__INSTRUCTION__: Output the data exactly, with every line intact.

__RECORDED INFORMATION__:
____

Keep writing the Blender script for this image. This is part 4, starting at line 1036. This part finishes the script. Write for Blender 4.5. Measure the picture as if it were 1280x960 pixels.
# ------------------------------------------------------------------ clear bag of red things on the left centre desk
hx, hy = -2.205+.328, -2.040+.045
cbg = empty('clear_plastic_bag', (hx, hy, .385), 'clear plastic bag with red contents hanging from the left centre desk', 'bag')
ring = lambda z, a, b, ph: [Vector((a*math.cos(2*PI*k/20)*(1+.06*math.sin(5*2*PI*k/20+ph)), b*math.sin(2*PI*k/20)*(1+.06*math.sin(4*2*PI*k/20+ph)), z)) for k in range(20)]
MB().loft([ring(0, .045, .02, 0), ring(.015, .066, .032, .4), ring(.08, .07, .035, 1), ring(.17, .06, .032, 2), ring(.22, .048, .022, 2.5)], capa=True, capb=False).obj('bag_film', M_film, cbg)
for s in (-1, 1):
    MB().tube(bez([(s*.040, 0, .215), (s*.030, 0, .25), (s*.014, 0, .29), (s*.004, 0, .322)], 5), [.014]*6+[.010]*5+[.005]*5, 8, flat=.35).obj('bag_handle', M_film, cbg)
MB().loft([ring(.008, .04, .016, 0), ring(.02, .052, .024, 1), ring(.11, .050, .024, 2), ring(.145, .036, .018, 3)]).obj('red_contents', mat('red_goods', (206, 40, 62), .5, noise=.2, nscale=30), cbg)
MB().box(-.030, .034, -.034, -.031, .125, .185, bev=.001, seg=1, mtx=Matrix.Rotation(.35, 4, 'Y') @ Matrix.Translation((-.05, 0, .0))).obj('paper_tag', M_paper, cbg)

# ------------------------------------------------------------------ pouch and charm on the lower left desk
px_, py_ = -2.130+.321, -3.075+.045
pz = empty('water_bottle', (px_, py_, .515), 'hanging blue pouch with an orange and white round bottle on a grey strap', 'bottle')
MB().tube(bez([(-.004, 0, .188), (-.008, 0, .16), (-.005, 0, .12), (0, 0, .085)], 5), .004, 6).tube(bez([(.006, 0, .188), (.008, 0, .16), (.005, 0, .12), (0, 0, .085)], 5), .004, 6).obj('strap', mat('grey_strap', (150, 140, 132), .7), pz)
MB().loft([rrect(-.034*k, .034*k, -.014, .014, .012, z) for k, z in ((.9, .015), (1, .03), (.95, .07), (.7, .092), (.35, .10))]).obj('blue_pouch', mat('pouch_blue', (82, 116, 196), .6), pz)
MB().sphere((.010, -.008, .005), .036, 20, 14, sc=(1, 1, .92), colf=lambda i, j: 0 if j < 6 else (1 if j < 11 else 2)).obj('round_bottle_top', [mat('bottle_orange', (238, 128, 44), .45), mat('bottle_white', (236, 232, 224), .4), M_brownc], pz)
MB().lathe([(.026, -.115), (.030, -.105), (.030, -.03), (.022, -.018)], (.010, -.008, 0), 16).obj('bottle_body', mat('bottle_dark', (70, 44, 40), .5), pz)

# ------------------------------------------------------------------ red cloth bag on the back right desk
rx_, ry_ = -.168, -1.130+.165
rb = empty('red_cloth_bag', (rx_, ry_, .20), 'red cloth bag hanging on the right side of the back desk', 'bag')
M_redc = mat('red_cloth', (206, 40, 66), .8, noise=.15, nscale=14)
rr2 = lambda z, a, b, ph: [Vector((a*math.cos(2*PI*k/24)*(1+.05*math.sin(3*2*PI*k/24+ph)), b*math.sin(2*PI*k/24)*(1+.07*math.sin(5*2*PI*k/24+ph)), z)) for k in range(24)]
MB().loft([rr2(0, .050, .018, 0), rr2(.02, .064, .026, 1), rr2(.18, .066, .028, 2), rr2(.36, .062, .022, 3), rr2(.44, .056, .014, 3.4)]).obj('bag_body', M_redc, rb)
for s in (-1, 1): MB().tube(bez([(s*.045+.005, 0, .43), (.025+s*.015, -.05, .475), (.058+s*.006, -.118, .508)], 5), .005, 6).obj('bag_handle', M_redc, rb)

____

__IN RESPONSE__:
Keep writing the Blender script for this image. This is part 4, starting at line 1036. This part finishes the script. Write for Blender 4.5. Measure the picture as if it were 1280x960 pixels.
# ------------------------------------------------------------------ clear bag of red things on the left centre desk
hx, hy = -2.205+.328, -2.040+.045
cbg = empty('clear_plastic_bag', (hx, hy, .385), 'clear plastic bag with red contents hanging from the left centre desk', 'bag')
ring = lambda z, a, b, ph: [Vector((a*math.cos(2*PI*k/20)*(1+.06*math.sin(5*2*PI*k/20+ph)), b*math.sin(2*PI*k/20)*(1+.06*math.sin(4*2*PI*k/20+ph)), z)) for k in range(20)]
MB().loft([ring(0, .045, .02, 0), ring(.015, .066, .032, .4), ring(.08, .07, .035, 1), ring(.17, .06, .032, 2), ring(.22, .048, .022, 2.5)], capa=True, capb=False).obj('bag_film', M_film, cbg)
for s in (-1, 1):
    MB().tube(bez([(s*.040, 0, .215), (s*.030, 0, .25), (s*.014, 0, .29), (s*.004, 0, .322)], 5), [.014]*6+[.010]*5+[.005]*5, 8, flat=.35).obj('bag_handle', M_film, cbg)
MB().loft([ring(.008, .04, .016, 0), ring(.02, .052, .024, 1), ring(.11, .050, .024, 2), ring(.145, .036, .018, 3)]).obj('red_contents', mat('red_goods', (206, 40, 62), .5, noise=.2, nscale=30), cbg)
MB().box(-.030, .034, -.034, -.031, .125, .185, bev=.001, seg=1, mtx=Matrix.Rotation(.35, 4, 'Y') @ Matrix.Translation((-.05, 0, .0))).obj('paper_tag', M_paper, cbg)

# ------------------------------------------------------------------ pouch and charm on the lower left desk
px_, py_ = -2.130+.321, -3.075+.045
pz = empty('water_bottle', (px_, py_, .515), 'hanging blue pouch with an orange and white round bottle on a grey strap', 'bottle')
MB().tube(bez([(-.004, 0, .188), (-.008, 0, .16), (-.005, 0, .12), (0, 0, .085)], 5), .004, 6).tube(bez([(.006, 0, .188), (.008, 0, .16), (.005, 0, .12), (0, 0, .085)], 5), .004, 6).obj('strap', mat('grey_strap', (150, 140, 132), .7), pz)
MB().loft([rrect(-.034*k, .034*k, -.014, .014, .012, z) for k, z in ((.9, .015), (1, .03), (.95, .07), (.7, .092), (.35, .10))]).obj('blue_pouch', mat('pouch_blue', (82, 116, 196), .6), pz)
MB().sphere((.010, -.008, .005), .036, 20, 14, sc=(1, 1, .92), colf=lambda i, j: 0 if j < 6 else (1 if j < 11 else 2)).obj('round_bottle_top', [mat('bottle_orange', (238, 128, 44), .45), mat('bottle_white', (236, 232, 224), .4), M_brownc], pz)
MB().lathe([(.026, -.115), (.030, -.105), (.030, -.03), (.022, -.018)], (.010, -.008, 0), 16).obj('bottle_body', mat('bottle_dark', (70, 44, 40), .5), pz)

# ------------------------------------------------------------------ red cloth bag on the back right desk
rx_, ry_ = -.168, -1.130+.165
rb = empty('red_cloth_bag', (rx_, ry_, .20), 'red cloth bag hanging on the right side of the back desk', 'bag')
M_redc = mat('red_cloth', (206, 40, 66), .8, noise=.15, nscale=14)
rr2 = lambda z, a, b, ph: [Vector((a*math.cos(2*PI*k/24)*(1+.05*math.sin(3*2*PI*k/24+ph)), b*math.sin(2*PI*k/24)*(1+.07*math.sin(5*2*PI*k/24+ph)), z)) for k in range(24)]
MB().loft([rr2(0, .050, .018, 0), rr2(.02, .064, .026, 1), rr2(.18, .066, .028, 2), rr2(.36, .062, .022, 3), rr2(.44, .056, .014, 3.4)]).obj('bag_body', M_redc, rb)
for s in (-1, 1): MB().tube(bez([(s*.045+.005, 0, .43), (.025+s*.015, -.05, .475), (.058+s*.006, -.118, .508)], 5), .005, 6).obj('bag_handle', M_redc, rb)